Insider Warns Trump Could Use Secret Powers No Court Has Ever Reviewed

A former State Department insider is sounding the alarm over what he says could become one of the most dangerous tools available to President Donald Trump — a hidden emergency power system that no court has ever fully reviewed and Congress has never publicly examined.

The warning centers around a little-known set of directives called Presidential Emergency Action Documents, or PEADs.

According to former U.S. special envoy Jonathan Winer, the secret documents were originally created during the Cold War as a way to preserve government operations during catastrophic national emergencies.

But critics fear the powers could be used for something far more controversial.

Speaking on the podcast “The Court of History,” Winer warned that the directives could theoretically allow a president to take extraordinary actions — including seizing property, detaining citizens, or bypassing traditional congressional oversight — before courts even have a chance to intervene.

And according to Winer, that possibility has become increasingly alarming under Trump’s current administration.

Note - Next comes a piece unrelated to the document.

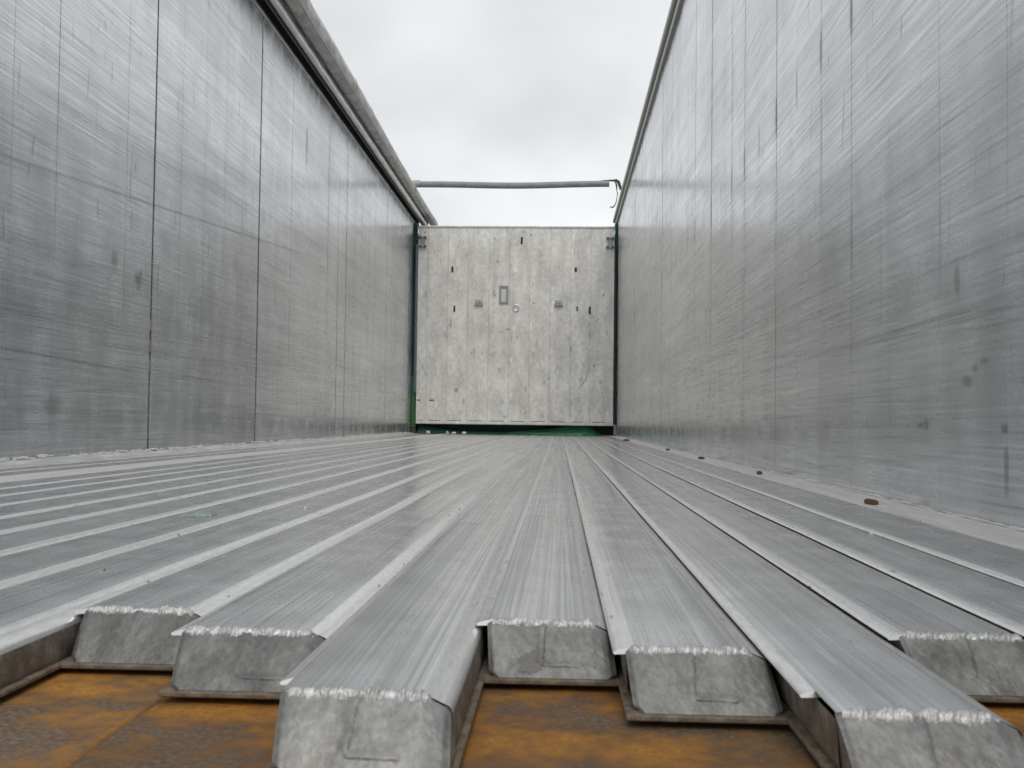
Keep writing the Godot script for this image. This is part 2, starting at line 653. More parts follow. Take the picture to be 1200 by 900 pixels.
# a round bar through points, each with its own radius
func tube(st: SurfaceTool, pts: PackedVector3Array, radii: PackedFloat32Array, sides := 10, caps := true, lump := 0.0) -> void:
	var rings := []
	var dirs := []
	var side := Vector3.UP
	for i in pts.size():
		var d := (pts[mini(i + 1, pts.size() - 1)] - pts[maxi(i - 1, 0)]).normalized()
		if absf(d.dot(side)) > 0.95:
			side = Vector3.RIGHT if absf(d.x) < 0.8 else Vector3.BACK
		var u := (side - d * d.dot(side)).normalized()
		side = u
		var v := d.cross(u)
		var ring := []
		for k in sides:
			var a := TAU * k / sides
			var nrm := u * cos(a) + v * sin(a)
			var r := radii[mini(i, radii.size() - 1)]
			if lump > 0.0:
				r += lump * wob.get_noise_3dv(pts[i] * 3.0 + nrm * 0.7)
			ring.append([pts[i] + nrm * r, nrm])
		rings.append(ring)
		dirs.append(d)
	for i in pts.size() - 1:
		for k in sides:
			var a = rings[i][k]
			var b = rings[i][(k + 1) % sides]
			var c = rings[i + 1][(k + 1) % sides]
			var e = rings[i + 1][k]
			quad(st, [a[0], b[0], c[0], e[0]], [a[1], b[1], c[1], e[1]], [Vector2(i, k), Vector2(i, k + 1), Vector2(i + 1, k + 1), Vector2(i + 1, k)])
	if caps:
		for e in [0, pts.size() - 1]:
			var out: Vector3 = -dirs[e] if e == 0 else dirs[e]
			for k in range(1, sides - 1):
				var v := [rings[e][0][0], rings[e][k][0], rings[e][k + 1][0]]
				var c: Vector3 = (v[1] - v[0]).cross(v[2] - v[0])
				for j in ([0, 1, 2] if c.dot(out) < 0 else [0, 2, 1]):
					st.set_normal(out)
					st.set_uv(Vector2.ZERO)
					st.add_vertex(v[j])


# ---------------------------------------------------------------- side walls
# one upright wall plank between z0 (nearer) and z1: an open chamfered profile with its face at x
func plank(x: float, inward: float, z0: float, z1: float, gap0: float, gap1: float) -> ArrayMesh:
	var st := begin()
	var a := z0 - gap0
	var b := z1 + gap1
	var e := 0.0016 if gap0 + gap1 > 0.005 else 0.0006
	var push := rng.randf_range(-0.0003, 0.0003)
	var turn := rng.randf_range(-0.0003, 0.0003)
	var lean := rng.randf_range(-0.0006, 0.0006)
	# (z, depth behind the face)
	var prof := [Vector2(a, 0.02), Vector2(a, e), Vector2(a - e * 0.4, e * 0.35), Vector2(a - e * 1.3, 0), Vector2(b + e * 1.3, 0), Vector2(b + e * 0.4, e * 0.35), Vector2(b, e), Vector2(b, 0.02)]
	var ys := [0.004, 0.3, 0.65, 1.05, 1.5, 1.95, 2.35, WALL_TOP]
	var seedling := rng.randf() * 50.0
	for i in prof.size() - 1:
		var n := Vector3(inward, 0, 0)
		if i == 0:
			n = Vector3(0, 0, 1)
		elif i == prof.size() - 2:
			n = Vector3(0, 0, -1)
		elif i < 3:
			n = Vector3(inward, 0, 1.6 - i * 0.5).normalized()
		elif i > 3:
			n = Vector3(inward, 0, -0.6 - (i - 4) * 0.5).normalized()
		for k in ys.size() - 1:
			var pts := []
			var uv := []
			var uv2 := []
			for c in [[prof[i], ys[k]], [prof[i + 1], ys[k]], [prof[i + 1], ys[k + 1]], [prof[i], ys[k + 1]]]:
				var q: Vector2 = c[0]
				var y: float = c[1]
				var shove := push + turn * (q.x - a) / 0.3 + lean * y + 0.0011 * wob.get_noise_2d(q.x * 1.1 + 3.0 * inward, y * 1.3) + 0.0005 * wob.get_noise_2d(seedling, y * 2.0)
				pts.append(Vector3(x + inward * (shove - q.y), y, q.x))
				uv.append(Vector2(-q.x / 3.2, 1.0 - y / 2.65))
				uv2.append(Vector2(-q.x / 13.4, 1.0 - y / 2.65))
			quad(st, pts, [n, n, n, n], uv, uv2)
	return st.commit()


func side_walls() -> void:
	var left := thing("side_wall", "tall left aluminium side wall with dark open vertical seams", "wall", "", Vector3(LEFT, 0, -6.5))
	var cuts := [0.5, 0.2, -0.1, -0.4, -0.7, -1.0, -1.32, -1.62, -1.92, -2.22, -2.52, -2.82, -3.12, -3.42, -3.735, -4.05, -4.35, -4.655, -4.99, -5.32, -5.65, -5.98, -6.315, -6.69, -7.07, -7.45, -7.83, -8.21, -8.593, -8.938, -9.28, -9.63, -9.98, -10.33, -10.68, -11.03, -11.38, -11.73, -12.08, -12.43, -12.78, -13.1, -13.4]
	var wide := {-4.655: 0.011, -6.315: 0.012, -8.593: 0.008, -8.938: 0.01}
	for i in cuts.size() - 1:
		put("plank", plank(LEFT, 1.0, cuts[i], cuts[i + 1], wide.get(cuts[i], 0.0004), wide.get(cuts[i + 1], 0.0004)), "wall_left", left, -left.position)
	put("backing", block_mesh(Vector3(LEFT - 0.04, 0, -13.42), Vector3(LEFT - 0.012, WALL_TOP, 0.5)), "gap", left, -left.position)
	# the torn edge of the widest seam
	var st := begin()
	for k in 3:
		var y := 0.36 + 0.09 * k
		block(st, Vector3(LEFT - 0.008, y, -4.668 - 0.004 * (k % 2)), Vector3(LEFT + 0.0012, y + 0.05, -4.652 - 0.006 * (k % 2)), 0.002)
	put("torn_seam_edge", st.commit(), "grey_steel", left, -left.position)

	var right := thing("side_wall", "tall right aluminium side wall of evenly jointed narrow planks", "wall", "", Vector3(RIGHT, 0, -6.5))
	var z := 0.398
	while z > -13.3:
		var b := maxf(z - 0.2985, -13.4)
		put("plank", plank(RIGHT, -1.0, z, b, 0.0005, 0.0005), "wall_right", right, -right.position)
		z = b if b > -13.35 else -14.0
	put("backing", block_mesh(Vector3(RIGHT + 0.012, 0, -13.42), Vector3(RIGHT + 0.04, WALL_TOP, 0.5)), "gap", right, -right.position)


func rounded(points: Array, r: float) -> PackedVector2Array:
	var out := PackedVector2Array()
	var n := points.size()
	for i in n:
		var p: Vector2 = points[i]
		var a: Vector2 = (points[(i - 1 + n) % n] - p)
		var b: Vector2 = (points[(i + 1) % n] - p)
		var k := minf(r, minf(a.length(), b.length()) * 0.45)
		var s := p + a.normalized() * k
		var e := p + b.normalized() * k
		for j in 4:
			var t := j / 3.0
			out.append(s.lerp(p, t).lerp(p.lerp(e, t), t))
	return out


func clockwise(p: PackedVector2Array) -> PackedVector2Array:
	# the walk that keeps the outside to its left
	if not Geometry2D.is_polygon_clockwise(p):
		p.reverse()
	return p


func top_rails() -> void:
	var o := Vector3(0, 2.66, -6.5)
	var left := thing("top_rail", "grey aluminium top rail along the left wall under the rolled tarp", "rail", "", Vector3(LEFT, o.y, o.z))
	var st := begin()
	var zs := stations(0.5, -13.5, 20)
	extrude(st, clockwise(rounded([Vector2(LEFT - 0.05, 2.6175), Vector2(LEFT + 0.004, 2.6175), Vector2(LEFT + 0.004, 2.69), Vector2(-1.757, 2.69), Vector2(-1.757, 2.6175), Vector2(-1.752, 2.6175), Vector2(-1.752, 2.66), Vector2(-1.75, 2.66), Vector2(-1.73, 2.70), Vector2(LEFT - 0.05, 2.70)], 0.002)), zs, true, Vector2(1, 1), Vector2.ZERO, null, 0.75, true)
	put("channel", st.commit(), "dark_steel_and_shade", left, -left.position)  # aluminium rail; the dark colour paints in the shade of its underside
	st = begin()
	extrude(st, clockwise(rounded([Vector2(-1.751, 2.64), Vector2(-1.73, 2.632), Vector2(-1.712, 2.65), Vector2(-1.712, 2.68), Vector2(-1.728, 2.698), Vector2(-1.751, 2.698)], 0.014)), zs, true, Vector2(1, 1), Vector2.ZERO, null, 0.75, true)
	put("nose", st.commit(), "rail", left, -left.position)
	st = begin()
	extrude(st, clockwise(rounded([Vector2(LEFT + 0.0015, 2.595), Vector2(LEFT + 0.012, 2.595), Vector2(LEFT + 0.012, 2.6165), Vector2(LEFT + 0.0015, 2.6165)], 0.002)), zs, true, Vector2(1, 1), Vector2.ZERO, null, 0.75, true)
	put("wall_flange", st.commit(), "rail", left, -left.position)

	var right := thing("top_rail", "grey aluminium top rail with dark groove along the right wall", "rail", "", Vector3(RIGHT, o.y, o.z))
	st = begin()
	extrude(st, clockwise(rounded([Vector2(RIGHT + 0.05, 2.6175), Vector2(0.676, 2.6175), Vector2(0.673, 2.655), Vector2(0.692, 2.659), Vector2(0.692, 2.69), Vector2(RIGHT + 0.05, 2.69)], 0.004)), zs, true, Vector2(1, 1), Vector2.ZERO, null, 0.75, true)
	put("channel", st.commit(), "grey_steel", right, -right.position)
	st = begin()
	extrude(st, clockwise(rounded([Vector2(RIGHT + 0.05, 2.692), Vector2(0.661, 2.692), Vector2(0.655, 2.715), Vector2(0.661, 2.75), Vector2(RIGHT + 0.05, 2.76)], 0.012)), zs, true, Vector2(1, 1), Vector2.ZERO, null, 0.75, true)
	put("nose", st.commit(), "grey_steel", right, -right.position)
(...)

“The key thing about PEADs is they’ve never been reviewed by Congress or anyone outside administration,” Winer warned.

“They would be tested legally and constitutionally only after they’re used.”

The concerns come as Trump’s White House released a new counterterrorism strategy that places domestic groups such as Antifa alongside foreign extremist organizations as national security threats.

Winer argued that when combined with Trump’s expanding executive powers and recent rhetoric targeting political opponents, the legal framework begins resembling some of the most controversial surveillance and detention strategies used decades ago under former FBI Director J. Edgar Hoover.

Host Sidney Blumenthal suggested the situation becomes even more dangerous because key administration officials would likely comply with any extraordinary directives issued from the White House.

That includes figures like Acting Attorney General Todd Blanche and FBI Director Kash Patel.

“What makes this moment different,” Blumenthal argued, “is that the people who would carry these orders out are already in place.”

Winer agreed — and issued a chilling final warning.

“That history echoes,” he said. “And those echoes are pretty loud right now.”